Work

Sculpture for the city of Billund

Sculpture for the Billund city sculpture park. A standing horse is shaking hands with a LEGO man, both cast in bronze, each around 90 cm. They are situated in a construction cast in concrete resembling a house. The LEGO man is part of the sculpture by courtesy of LEGO Group. The sculpture is to be completed in the summer of 2001.

Speech from the inauguration of the sculpture “Welcome to my world”:

This afternoon, as I assembled the sculpture together with the stone cutter, a girl from the school traffic patrol asked who the weird figure was whom the Lego-man shook hands with. “Can you not see that it is a horse”, I said. She thought about it for a while and said: Òbut it does not have a tail”. From m y point of view there is nothing weird about the horse since I have worked with it for many years. I suppose I am less known for the Lego-man.

For quite some time I believed I was the only one working with this type of figure, namely the horse; however, one day, as I visited the Guimet Museum for Asian Art in Paris, he suddenly stood there; a proud, rampant horse with loin cloth and crown, a stone sculpture from Cambodia, 1000 years old, exactly as I would have liked to create him; then you do not feel so special at all.

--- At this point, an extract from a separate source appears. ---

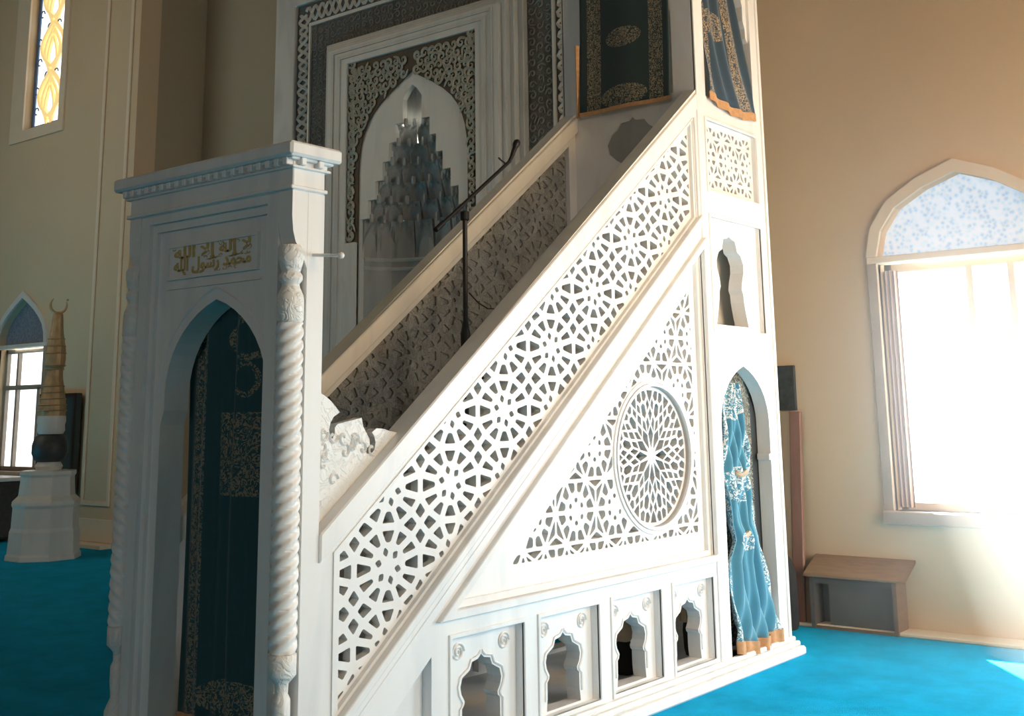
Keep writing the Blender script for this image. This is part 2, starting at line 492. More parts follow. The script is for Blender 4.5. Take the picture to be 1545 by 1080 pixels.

I got the idea for the little encounter “Welcome to my world” long before Kirsten Vagtholm from the Billund Art Society asked me to make a draft for the Vejle sculpture path. I have often been fascinated by the little LEGO-Technic man and the way it resembles a robot, square and at the same time lively and charming. Also the way the elbow joint is made as made in wood; a feature which I also saw on the baroque wooden figures in Brazil of Christ with his arms along the side of his body; enabling it to lie in a glass coffin at the alter. However the arms were also able to be spread out, so he could spread them out on a cross at the wall. The modelling dolls that former artists used, dressed or draped as models for their paintings, are made just as carefully in the joints as the LEGO-Technic figure, so as to be able to express in posture and movements the same as humans do with their bodies. So when I was asked to make a draft for the Billund sculpture path, I could not imagine making any other figure than the one standing here.

I was interested in who the artist was behind the LEGO figure and was told that at LEGO it was a matter of principle that all products were designed as a teamwork. It somehow fascinates me and reminds me about how in former days one seldom knew the artist behind the stucco because the whole workshop or several masters worked together. In the same way I have realised that I am maybe not such a genius, that the work I make is inspired by other works of art or they may have been made before, just in another context.

Also I do not believe that the LEGO-Technic figure would have existed without the fantastic story about the Italian carpenter who so much wished for a little boy that he made the little wooden doll Pinocchio so delicately that it came alive.

It has been exciting to create this sculpture for Billund sculpture path and I hope that you at Billund also will enjoy it.